Abstract

Four patrician flamines maiores appear in the center of the S frieze of the Ara Pacis, in a group between the figures of Augustus and Agrippa (fig. 1). These are thought to represent the flamines Dialis, Martialis, Quirinalis, and Iulialis, who were in charge, respectively, of the worship of Jupiter, Mars, Quirinus (the deified Romulus), and (after 42 B.C.) of the deified Julius Caesar. Following the death of Augustus in A.D. 14, a fifth (Augustalis) was added for his cult. The presence of the four Augustan flamines on the S frieze has been considered a historical crux.

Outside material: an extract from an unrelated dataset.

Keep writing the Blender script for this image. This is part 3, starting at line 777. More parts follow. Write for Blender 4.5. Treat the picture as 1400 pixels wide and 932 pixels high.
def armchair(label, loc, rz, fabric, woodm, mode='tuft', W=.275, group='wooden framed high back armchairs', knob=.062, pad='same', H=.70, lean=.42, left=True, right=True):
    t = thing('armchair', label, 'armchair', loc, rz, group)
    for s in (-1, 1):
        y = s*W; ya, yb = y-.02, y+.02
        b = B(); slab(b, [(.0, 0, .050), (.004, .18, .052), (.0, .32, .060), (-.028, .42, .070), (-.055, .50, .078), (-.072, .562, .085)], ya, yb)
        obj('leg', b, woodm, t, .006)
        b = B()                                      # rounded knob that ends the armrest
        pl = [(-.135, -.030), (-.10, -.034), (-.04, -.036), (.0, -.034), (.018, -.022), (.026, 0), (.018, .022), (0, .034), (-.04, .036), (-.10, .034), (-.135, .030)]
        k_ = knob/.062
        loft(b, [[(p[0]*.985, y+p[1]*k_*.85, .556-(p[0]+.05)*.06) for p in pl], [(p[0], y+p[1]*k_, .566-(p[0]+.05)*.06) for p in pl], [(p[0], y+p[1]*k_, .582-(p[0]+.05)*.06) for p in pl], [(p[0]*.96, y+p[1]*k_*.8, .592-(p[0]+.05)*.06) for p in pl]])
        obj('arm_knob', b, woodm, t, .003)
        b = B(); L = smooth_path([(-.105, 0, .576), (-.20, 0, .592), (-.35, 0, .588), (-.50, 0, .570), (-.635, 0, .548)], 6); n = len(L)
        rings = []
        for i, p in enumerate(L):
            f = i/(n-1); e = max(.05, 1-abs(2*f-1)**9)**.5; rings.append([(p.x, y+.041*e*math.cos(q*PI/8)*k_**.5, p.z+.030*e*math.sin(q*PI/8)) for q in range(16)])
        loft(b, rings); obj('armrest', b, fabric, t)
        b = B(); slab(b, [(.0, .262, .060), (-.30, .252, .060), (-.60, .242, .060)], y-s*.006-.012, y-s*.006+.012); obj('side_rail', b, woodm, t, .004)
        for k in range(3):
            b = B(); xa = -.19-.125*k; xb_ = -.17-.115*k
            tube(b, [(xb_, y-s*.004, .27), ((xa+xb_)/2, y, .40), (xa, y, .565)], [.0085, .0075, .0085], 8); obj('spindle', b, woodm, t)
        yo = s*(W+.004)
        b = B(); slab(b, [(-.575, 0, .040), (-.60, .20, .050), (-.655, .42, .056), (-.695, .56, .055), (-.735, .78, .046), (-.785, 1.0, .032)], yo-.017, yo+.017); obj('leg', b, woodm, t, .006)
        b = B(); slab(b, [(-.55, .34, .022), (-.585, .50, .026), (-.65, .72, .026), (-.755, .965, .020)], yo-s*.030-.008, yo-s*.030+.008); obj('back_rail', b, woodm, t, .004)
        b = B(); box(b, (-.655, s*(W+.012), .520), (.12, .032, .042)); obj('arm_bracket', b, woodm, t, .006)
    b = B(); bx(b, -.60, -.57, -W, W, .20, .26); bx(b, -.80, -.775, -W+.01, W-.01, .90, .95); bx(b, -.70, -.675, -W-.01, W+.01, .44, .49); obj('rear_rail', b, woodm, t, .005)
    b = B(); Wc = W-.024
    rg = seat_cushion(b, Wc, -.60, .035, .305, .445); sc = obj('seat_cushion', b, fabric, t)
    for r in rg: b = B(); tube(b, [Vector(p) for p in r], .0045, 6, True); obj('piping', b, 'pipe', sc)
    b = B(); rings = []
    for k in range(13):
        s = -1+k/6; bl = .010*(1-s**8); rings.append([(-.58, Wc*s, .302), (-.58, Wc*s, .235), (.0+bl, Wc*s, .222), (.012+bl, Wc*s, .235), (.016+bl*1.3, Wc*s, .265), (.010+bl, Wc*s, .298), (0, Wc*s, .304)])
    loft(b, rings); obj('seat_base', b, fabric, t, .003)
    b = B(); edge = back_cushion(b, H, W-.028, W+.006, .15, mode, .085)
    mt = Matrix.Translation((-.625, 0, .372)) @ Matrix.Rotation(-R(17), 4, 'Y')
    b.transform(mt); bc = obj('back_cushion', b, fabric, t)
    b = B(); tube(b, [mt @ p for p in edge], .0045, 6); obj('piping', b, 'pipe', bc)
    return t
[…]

The current consensus is that the procession represents a general religious celebration of thanksgiving (supplicatio) in 13 B.C., on the occasion of Augustus's return from an extended stay in Spain and Gaul, rather than another one in 9 when the altar was dedicated. But Tacitus and Dio report that the office of flamen Dialis was vacant between the suicide of Cornelius Merula in 87 and the appointment of Servius Cornelius Lentulus Maluginensis in 11 B.C. Therefore, the presence of the fourth priest seems to argue against the frieze's portrayal of an event in 13. In order to resolve this problem, G. Bowersock argued on textual grounds that Servius Maluginensis became flamen Dialis in 14, not 11 — an idea that has not won wide acceptance. I suggest instead that there is a technical, sculptural explanation for the inclusion of the fourth flamen.